On Friday, Armenia’s Ministry of Defence reported that ‘as of now’, they could confirm six fatalities. In earlier reports, they had confirmed only one fatality, 13 soldiers taken prisoner by Azerbaijan, and 24 missing.  

The repatriation of the deceased also included the participation of the former head of the Russian Peacekeeping Mission in Nagorno-Karabakh Rustam Muradov, who travelled to Baku and accompanied the transportation of the body back to Armenia.

Azerbaijan’s Defence Ministry has reported that seven Azerbaijani soldiers were killed and 10 wounded during the clashes. 

Read more: [Worst fighting since end of Second Nagorno-Karabakh War]

Apparent abuse of POWs

Since the fighting began on Tuesday, videos have been published online apparently showing the verbal and physical abuse of Armenian POWs by Azerbaijani soldiers.


‘Abusing POWs is a war crime’. Giorgi Gogia, Associate Europe and Central Asia Division director of Human Rights Watch (HRW), wrote on Twitter on Friday alongside stills from one of the videos.

The ‘abhorrent videos’, which have not yet been independently verified by HRW, Gogia claimed depicted a violation of the Geneva conventions.

‘Azerbaijan should investigate all possible abuses and hold those responsible to account. Particularly, as some of the soldiers perpetrate the abuse with pride and don't even hide their faces’, Gogia wrote.

Armenian Prime Minister Nikol Pashinyan also addressed the issue of POWs in a meeting with MPs on 17 November and appeared to blame the soldiers for being taken captive. 

 ‘Every soldier serving in the Armed Forces of the Republic of Armenia has responsibilities’, he said. ‘Perhaps we have been wrong in this because of the emotional background, but all cases must be clearly examined. What does it mean to be taken prisoner? Under what circumstances?’.

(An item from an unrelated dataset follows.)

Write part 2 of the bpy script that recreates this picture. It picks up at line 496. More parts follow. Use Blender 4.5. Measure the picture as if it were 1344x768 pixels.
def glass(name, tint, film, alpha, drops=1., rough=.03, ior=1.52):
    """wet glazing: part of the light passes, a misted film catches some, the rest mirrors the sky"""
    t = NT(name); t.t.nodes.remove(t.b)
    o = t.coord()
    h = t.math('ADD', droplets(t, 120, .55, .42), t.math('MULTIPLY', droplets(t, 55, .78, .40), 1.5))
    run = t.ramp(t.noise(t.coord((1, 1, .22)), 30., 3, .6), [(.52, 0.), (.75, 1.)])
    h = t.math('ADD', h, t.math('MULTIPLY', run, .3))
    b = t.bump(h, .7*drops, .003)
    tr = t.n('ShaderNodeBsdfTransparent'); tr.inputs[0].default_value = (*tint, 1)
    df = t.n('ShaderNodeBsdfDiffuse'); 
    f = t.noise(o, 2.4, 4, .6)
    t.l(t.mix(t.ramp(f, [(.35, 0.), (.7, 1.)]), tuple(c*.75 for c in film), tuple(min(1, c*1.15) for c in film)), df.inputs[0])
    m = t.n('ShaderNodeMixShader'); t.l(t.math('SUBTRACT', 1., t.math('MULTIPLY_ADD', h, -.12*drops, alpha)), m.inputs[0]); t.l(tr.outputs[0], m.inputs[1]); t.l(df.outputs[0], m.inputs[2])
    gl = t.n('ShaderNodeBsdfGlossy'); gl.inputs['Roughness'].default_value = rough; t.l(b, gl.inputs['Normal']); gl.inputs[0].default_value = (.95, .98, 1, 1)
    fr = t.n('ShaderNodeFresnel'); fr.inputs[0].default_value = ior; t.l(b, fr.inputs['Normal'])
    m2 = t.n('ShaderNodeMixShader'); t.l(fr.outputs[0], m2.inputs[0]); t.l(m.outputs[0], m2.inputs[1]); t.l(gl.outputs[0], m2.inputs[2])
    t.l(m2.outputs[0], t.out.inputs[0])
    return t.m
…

The comments sparked outrage in Armenia.

‘Regardless of how that happened and in what circumstances, the Republic of Armenia has only one responsibility, to do everything to return our compatriots’, Aram Vardevanyan, an MP from the opposition Armenia Alliance said in response to Pashinyan.

‘Ready for demarcation’ 

Speaking in parliament on 17 November Pashinyan claimed that Russia had offered to start the process of border demarcation and delimitation between Armenia and Azerbaijan three times, and that he had agreed every single time.

‘My impression’, he said, ‘is that the process has not started due to Azerbaijan's obstruction [...] or due to not giving a concrete answer.’

In apparent contradiction to Pashiyan’s statement in parliament, on 18 November, Azerbaijani Foreign Minister  Jeyhun Bayramov stated that Azerbaijan was  ‘ready to start the delimitation process with Armenia on the basis of the principles of international law, but Armenia did not respond’. 

Tensions on the border, meanwhile, remain high. On 17 November each side accused the other of opening fire on its positions at the border between Armenia’s Tavush province and Azerbaijan’s Tovuz region. No casualties have been reported.